Nós chamamos enfim inteligência animal o princípio intelectual comum aos
diversos graus nos homens e nos animais, independente do princípio vital, e
cuja fonte nos é desconhecida. (KARDEC, 2004, p. 3). (grifo nosso).
Isso foi necessário apenas para verificar que, já na primeira edição desse
livro, Kardec, sem meias palavras, disse que “a inteligência e o pensamento são
faculdades próprias de certas espécies orgânicas”, definindo-as dessa forma:
Os seres orgânicos são os que têm em si uma fonte de atividade íntima
que lhes dá a vida. Nascem, crescem, reproduzem-se por si mesmos e morrem. São
providos de órgãos especiais para a execução dos diferentes atos da vida,
órgãos esses apropriados às necessidades que a conservação própria lhes impõe.

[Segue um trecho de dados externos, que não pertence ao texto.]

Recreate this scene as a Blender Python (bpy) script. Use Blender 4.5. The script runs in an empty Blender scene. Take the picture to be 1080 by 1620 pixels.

Nessa classe estão compreendidos os homens, os animais e as plantas. (KARDEC,
1987, p. 65) (grifo nosso).
Então, segundo Kardec, podemos classificar os seres orgânicos em homens,
animais e plantas. Quando, no livro A Gênese, ele estuda o Instinto e a
Inteligência (Capítulo III), faz diversas considerações, nas quais vamos
encontrar alguma coisa para dirimir possíveis dúvidas. Diz lá:
O instinto é a força oculta que solicita os seres orgânicos a atos
espontâneos e involuntários, tendo em vista a conservação deles. Nos atos
instintivos não há reflexão, nem combinação, nem premeditação. É assim que a
planta procura o ar, se volta para a luz, dirige suas raízes para a água e para
a terra nutriente; que a flor se abre e fecha alternativamente, conforme se lhe
faz necessário; que as plantas trepadeiras se enroscam em torno daquilo que
lhes serve de apoio, ou se lhe agarram com as gavinhas. É pelo instinto que os
animais são avisados do que lhes convém ou prejudica; que buscam, conforme a
estação, os climas propícios; que constroem, sem ensino prévio, com mais ou menos
arte, segundo as espécies, leitos macios e abrigos para as suas progênies,
armadilhas para apanhar a presa de que se nutrem; que manejam destramente as
armas ofensivas e defensivas de que são providos; que os sexos se aproximam;
que a mãe choca os filhos e que estes procuram o seio materno. No homem, só em
começo da vida o instinto domina com exclusividade; é por instinto que a
criança faz os primeiros movimentos, que toma o alimento, que grita para
exprimir as suas necessidades, que imita o som da voz, que tenta falar e andar.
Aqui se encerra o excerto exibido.